If you’re single, your habits will affect your dating life and relationship success. Whether you’re a chronic ghoster, self-saboteur, or are having a hard time finding the time and confidence to step into dating, identifying a clear goal is the first step to overcoming negative habits.
“The stickK approach is based on the principles of loss aversion,” Jordan explained. “The threat of losing something is actually more powerful and motivating than the lure of gaining something you never had. The threat of losing the $20 in your pocket is more motivating than the lure of gaining $20 you never had.”

stickK raises the price of the undesired behavior. “The problem is the gap between your short-term self and your long-term self. The long-term self wants to be happy and healthy in old age and have great and secure relationships,” Jordan said.
He continued, “But sometimes the short-term self wants to cancel the date or eat a cheeseburger. The behavioral science comes into play when we raise the immediate price of poor decision-making. We want to experience the consequences in real time.”

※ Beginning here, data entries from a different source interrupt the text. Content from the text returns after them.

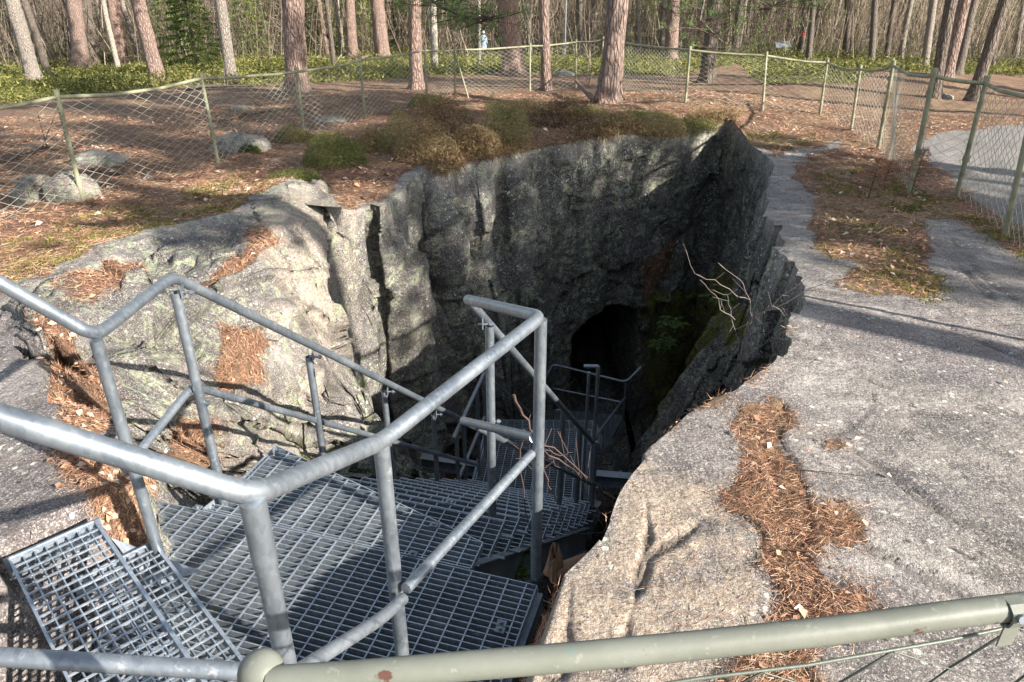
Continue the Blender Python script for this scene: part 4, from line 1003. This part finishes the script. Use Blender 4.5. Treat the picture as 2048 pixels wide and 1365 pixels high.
for i, (bx, by, H, R, lb) in enumerate(((398, 152, 5.2, 1.7, 'bushy bright green spruce between two leaning pines'), (352, 118, 6.5, 1.9, 'taller dark green spruce behind the bright green one'), (505, 112, 6.5, 2.0, 'dark green spruce left of the thick straight reddish pine'),
        (640, 106, 7, 2.2, 'dark green spruce right of the thick straight reddish pine'), (728, 98, 7, 1.9, 'dark green spruce between the orange brown pine and the stout one'), (560, 84, 8, 2.4, 'distant spruce showing behind the thick straight reddish pine'), (805, 92, 6, 1.6, 'distant dark spruce left of the pine with green branches'), (20, 80, 8, 2.2, 'distant spruce in the upper left corner of the forest'), (1290, 60, 7, 1.7, 'distant spruce between the pit edge pine and the bright sunlit pine'))):
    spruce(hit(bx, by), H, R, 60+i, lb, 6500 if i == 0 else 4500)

sm = [o for o in bpy.data.objects if o.name.startswith('crown') and o.data and o.data.materials[0] == M['spruce']][-3:]; rg = np.random.default_rng(4)
for i in range(42):
    pxx = rg.uniform(-40, 1500) if i < 31 else rg.uniform(1500, 2080); b = hit(pxx, rg.uniform(36, 66)); e_ = empty('spruce_tree', tuple(map(float, b)), near_label(pxx, ('distant dusky', 'far dark', 'dim green', 'low bushy', 'tall sunlit', 'narrow shaded')[i % 6]+' spruce', ''), 'tree', 'distant spruces')
    c = bpy.data.objects.new('crown', sm[i % 3].data); COL.objects.link(c); c.parent = e_; c.scale = (1.5, 1.5, .9+.25*(i % 4)); c.rotation_euler = (0, 0, i)

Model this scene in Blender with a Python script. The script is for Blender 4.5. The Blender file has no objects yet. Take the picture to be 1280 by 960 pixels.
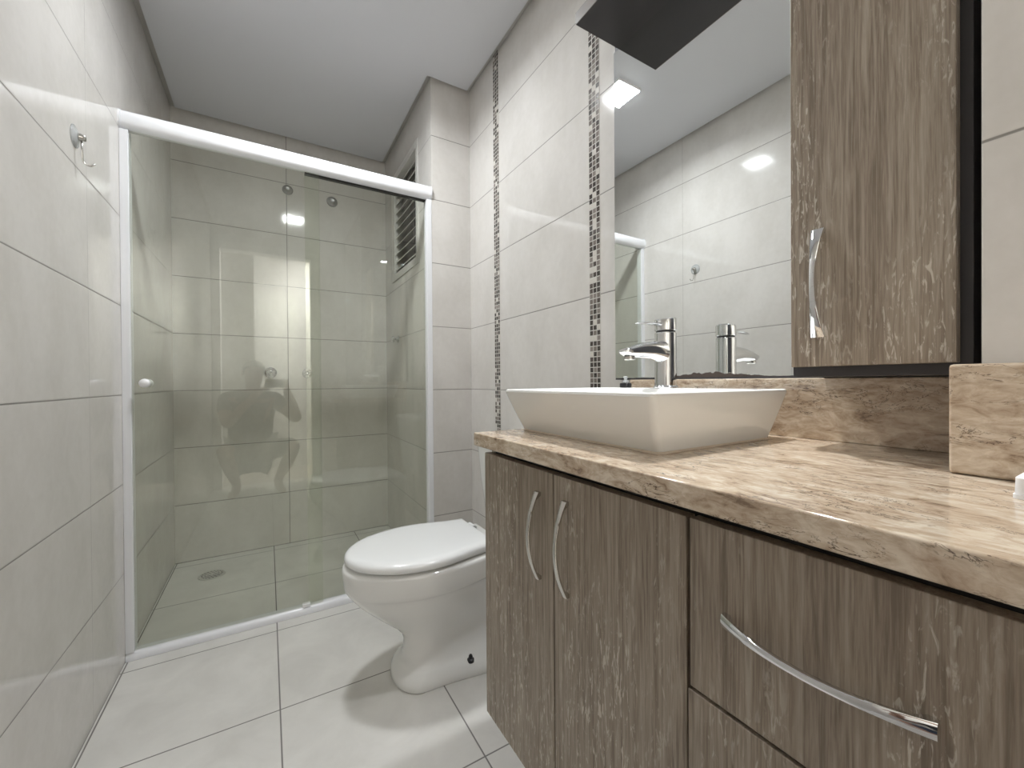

stickK can help daters align their long-term goals with their short-term actions. “If your goal is to message ten people on a dating app each week, or to set up one coffee date each week, the idea is to put the amount of money on it that’s too painful for you to not comply with it,” Jordan said.
The second layer of stickK’s approach is social accountability. “There’s a referee, and then there’s supporters,” Jordan said. “The referee is a singular individual who’s responsible for confirming the accuracy of your reports each week. Use intuition to choose your referee.”
Referees and support network members can get involved in the process through stickK.
“The support network is the larger group of family and friends that can help you along the way, and there’s strength in numbers,” Jordan said. “We see a correlation between the quantity and quality of the engagement of the support network and success rates.”
The Power of Changing Your Behavior
stickK offers a unique approach for singles who are ready to stay true to their dating commitments. The app can give daters the extra kick they need to keep their goal as the motivator of their actions, and it is likely an approach most singles haven’t tried before.
Many factors could prevent a person from achieving their dating goals. Some daters experience anxiety around dating. Some may feel great about online swiping and chatting but feel such intense nerves before a date that they cancel.

Other singles may feel stress about online dating, which prevents them from looking into new apps and exploring options.
“A lot of people have difficulty taking that first step. So it’s important to not set goals focused on a certain outcome, but rather on a new or incremental behavior.,” Jordan said.
With stickK, users can set the goals that are important to them. If simply going on a date has been a challenge, a person’s goal could be to go on two dates each week. The odds are that each date will help build social skills and lessen the jitters.
“In the behavioral science world, what we say is that you’ve got to meet people where they are,” Jordan said. “If you’re at Point A, we’re not trying to get you to Point Z. We’re just trying to nudge you to the next step, and then take a breather, and then the next step. It all goes back to a tried-and-true method.”